Raw data:

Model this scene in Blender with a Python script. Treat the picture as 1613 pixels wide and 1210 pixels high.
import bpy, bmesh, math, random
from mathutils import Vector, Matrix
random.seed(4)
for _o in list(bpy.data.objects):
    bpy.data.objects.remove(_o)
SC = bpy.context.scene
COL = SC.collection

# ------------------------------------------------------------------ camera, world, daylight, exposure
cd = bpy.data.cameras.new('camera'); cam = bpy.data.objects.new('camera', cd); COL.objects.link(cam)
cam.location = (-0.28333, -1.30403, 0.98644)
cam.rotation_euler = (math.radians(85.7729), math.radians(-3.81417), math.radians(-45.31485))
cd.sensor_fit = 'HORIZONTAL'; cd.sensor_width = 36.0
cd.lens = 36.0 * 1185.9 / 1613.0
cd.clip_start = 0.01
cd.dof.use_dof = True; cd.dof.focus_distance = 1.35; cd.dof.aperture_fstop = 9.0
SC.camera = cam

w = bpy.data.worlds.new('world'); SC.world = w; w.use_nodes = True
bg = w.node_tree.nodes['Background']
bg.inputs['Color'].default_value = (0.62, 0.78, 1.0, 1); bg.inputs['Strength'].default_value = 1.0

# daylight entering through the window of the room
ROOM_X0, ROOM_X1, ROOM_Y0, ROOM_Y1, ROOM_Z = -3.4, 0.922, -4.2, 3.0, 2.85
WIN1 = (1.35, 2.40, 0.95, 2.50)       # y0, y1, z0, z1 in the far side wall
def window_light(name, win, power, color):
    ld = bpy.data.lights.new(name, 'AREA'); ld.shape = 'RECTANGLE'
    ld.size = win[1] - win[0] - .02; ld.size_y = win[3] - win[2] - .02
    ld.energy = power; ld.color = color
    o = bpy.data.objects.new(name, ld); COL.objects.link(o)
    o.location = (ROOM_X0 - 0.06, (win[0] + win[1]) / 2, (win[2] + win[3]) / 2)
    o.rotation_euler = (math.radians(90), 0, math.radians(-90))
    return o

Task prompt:
From the material above, copy each line that includes the word "scene".

Response to the task:
Model this scene in Blender with a Python script. Treat the picture as 1613 pixels wide and 1210 pixels high.
SC = bpy.context.scene